I am not the only one in Samoa who finds himself in the situation I have just described to you. On the contrary, I don’t know if there is anyone who is not in this situation. I have already heard more than once people talking about Fr Mondon’s good fortune.
I must confess to you that when I was forced into this unfortunate position I felt obliged, or rather, I decided to act as if I didn’t understand. One of the Fathers told me there was no other way of dealing with it.
Fr Dezest and the Sisters have been here since the 6th of the month. That is the same day the priests arrived from Sydney a couple of hours later. The two folau [voyages] had a magnificent wind for coming to Samoa.
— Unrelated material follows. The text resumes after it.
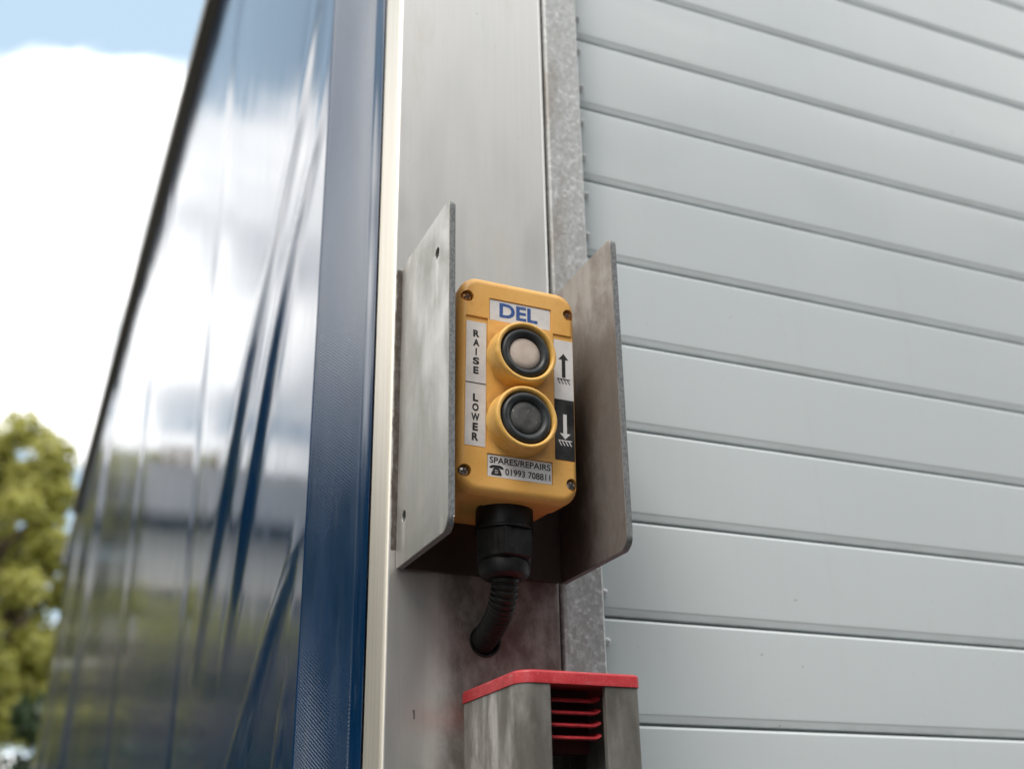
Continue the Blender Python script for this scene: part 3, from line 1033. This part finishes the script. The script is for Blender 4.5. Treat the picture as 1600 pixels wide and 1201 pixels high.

You see, very Rev Father, how much I need help and prayers, so I am commending myself in a very special way to yours. I cannot ask you to rely on mine.
Accept, my very Reverend Father, the expression of respect and submission with which I have the honour of being
Your very humble and obedient servant,
Br Marie-Nizier.


  1. Marie-Cecile de Mijolla smsm, Les Pionnieres Maristes en Oceanie 1845-1931, 1980, p 101.
  2. Br Louis Pierre Pichelin (b 1823), professed as a coadjutor of the Society in 1848, came out to the Pacific the following year. A talented but overambitious builder, he left the Society in Sydney about 1870 (Hosie 214 f.).